お昼のお客さまがお帰りになった後、私は「草はよくはえるわ!」とぶつぶつと文句を言いながら草をむしっていました。だって、お店周りは、取ってもとってもあっという間の草まるけになってしまうんだもの!

なんだか気配がしてふと顔をあげると、少し離れた木陰に見慣れない猫がじっとこちらを見ていました。私は、カメラを向けても一向に動じる様子のないその子に何だか心惹かれて、「あんた、何処の子?」と声をかけましたが、野良が返事をするわけがありません。

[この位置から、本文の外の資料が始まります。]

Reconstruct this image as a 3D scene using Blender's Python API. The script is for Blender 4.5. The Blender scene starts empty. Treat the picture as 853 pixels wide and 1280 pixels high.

しばらく私が草むしりを続けているといつしかその猫の姿は見えなくなりました。山へ帰っていったのかな?と考えていると、ちょっと離れた草むらの中で「にゃ」っと小さな声が聞こえました。えっ?? 私も「にゃ」っと言いました。又、すぐに「にゃ」っと返事が帰ってきて、「にゃ」「にゃ」と何度も何度もやり取りをするうちにだんだんと手が届きそうな距離に近づいてきたのです。そして、とうとう私の手元へ姿を現して、なでてほしいの!とばかりにごろんと身を投げ出したではありませんか。

まあまあ!私もこれにはびっくり! とても驚いたのですが、草をむしる手を止めて頭から尻尾の先までなでてやると「コロコロ」と喉を鳴らして心地よさそうにうっとりしました。「あんたの名前は茶介でいいかしら?」とたずねると嬉しそうに「にゃ!」と答えました。